A Town That Remembers

San Rafael is not only a monument; it is a living town, the seat of its municipality in the José Miguel de Velasco Province. Its people once spoke a dialect of Chiquitano known as Tao, also recorded as Yúnkarirsh, and though everyday conversation today is Camba Spanish, that lowland Spanish is still salted with Chiquitano words, a quiet linguistic memory of who lived here first. The mission earned its place on the UNESCO World Heritage list in 1990 alongside its sister settlements, the cluster of Chiquitos missions recognized together as one of the rare surviving testaments to the reductions.

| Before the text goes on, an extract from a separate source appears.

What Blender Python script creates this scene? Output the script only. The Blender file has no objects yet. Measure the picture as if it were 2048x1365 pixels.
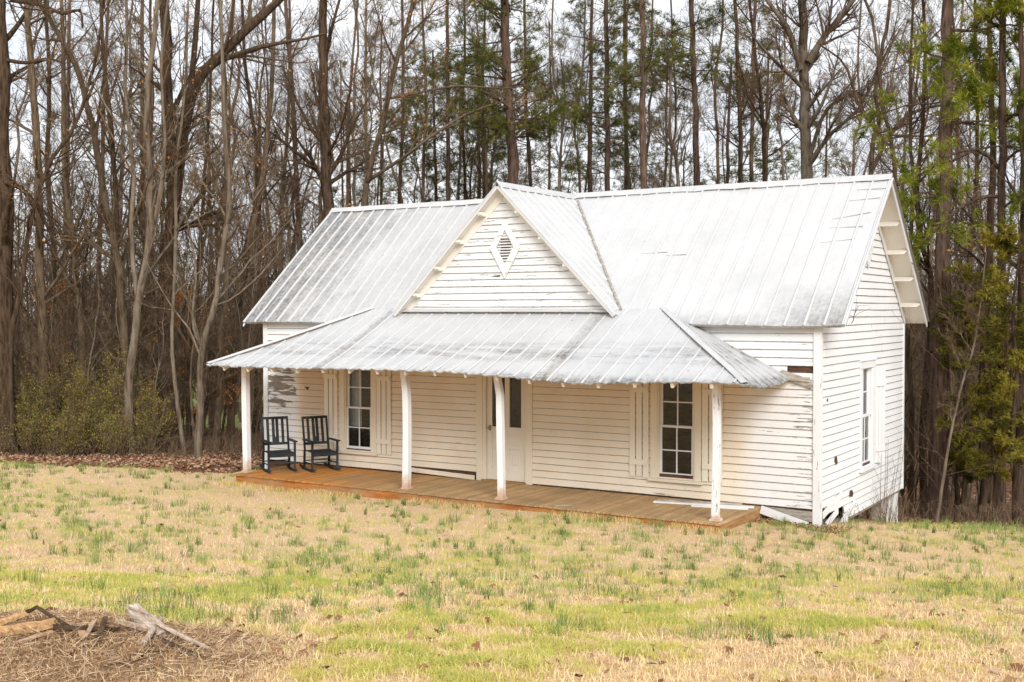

To stand in San Rafael's church is to feel three centuries fold together: the priests who designed it, the indigenous artisans who built it, and the community that has kept its faith and its songs alive ever since. The musical tradition Martín Schmid helped plant has proven especially durable, and the wider Chiquitania is celebrated to this day for the baroque music that still resounds in its churches.

From the Air

San Rafael de Velasco sits at 16.79 degrees south, 60.67 degrees west, in the Chiquitania of Bolivia's Santa Cruz department, set among low wooded hills and cattle country in the transition zone between Amazon forest and dry savanna. The town's plaza grid and the prominent mission church are the key visual landmarks against the surrounding bush; a viewing altitude of 2,500 to 4,000 feet AGL captures the settlement and the dirt road that links it north to San Ignacio and Santa Ana. The nearest major airport is San Ignacio de Velasco (SLSI) to the north, the hub for the Jesuit missions circuit. Santa Cruz Viru Viru International (SLVR) far to the west serves as the regional gateway. Visibility is best in the dry season from roughly May through October; the wet months bring haze and strong afternoon convection.